You make a good point there. School has an unfortunate habit of wrecking interest in a subject by demanding levels-beyond-perfection.
Got the right answer? Still wrong. Why? Didn’t show your work.
Engaging essay and very thoughtful, but your spelling was atrocious and your handwriting poor, so there’s a C.
I won’t even go into what they did to me and art. Still haven’t recovered a sense of capability in drawing and I know exactly WHEN, WHO, and what happened, and saw the same thing happen to my ne two years ago when he was 8 with HIS teacher and his drawing.
_IF_ it’s done correctly, programming education in school *could* be an excellent thing: but really, the resources are _available_ everywhere. Gamers learn programming on their own by wanting to hack their game first. Then they get curious and want to make a mod. Then they want to make games themselves.

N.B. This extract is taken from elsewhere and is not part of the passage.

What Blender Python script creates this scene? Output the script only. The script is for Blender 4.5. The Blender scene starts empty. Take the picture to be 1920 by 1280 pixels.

It’s a normal progression. hacking, modifying, then programming.
Can’t teach that kind of curiosity. It’s a process I’ve seen over and over again but the interest has to be genuinely internal, not imposed by an external authority.
But in my mind, one of the best models for learning is Summerhill. Maybe it wasnt’ perfect either, but the learner-directed learning I think is the best.
Standardized curriculum is fine for certain things I suppose, but really, they’re doing school wrong. They’ve done it wrong for 150 years. They’re STILL doing it wrong and it still pisses me off.
Besides, there will be a glut of programmers without jobs available… much like today.
There’s only so many programs, so many computers, so many things that need programming.
I’m all for job-training in schools if it’s optional. I also think basics of algorithms are a good thing to learn. I wouldn’t be who I was if I didn’t learn programming young.
I learned it on my own though. I knew more than the school did. Kids are supposed to know SOME THINGS more than their teachers – otherwise they’re just in a continual oppressed state.
The “geek/nerd/focused” DRIVE that makes programming interesting. You can’t teach that into people. They have to get it on their own – have it already – have the impetus.. the desire.
Can school inspire that? Maybe. Maybe a good teacher. There’s always a good teacher somewhere.
But it’s more likely they’ll screw it up. How many kids hate math that loved it when they were little? A lot of them. They teach math completely wrong.
Ok, I’m not going to rant further, but yeah, this is one of my ‘rant’ issues: schools destroying innate creativity and drive.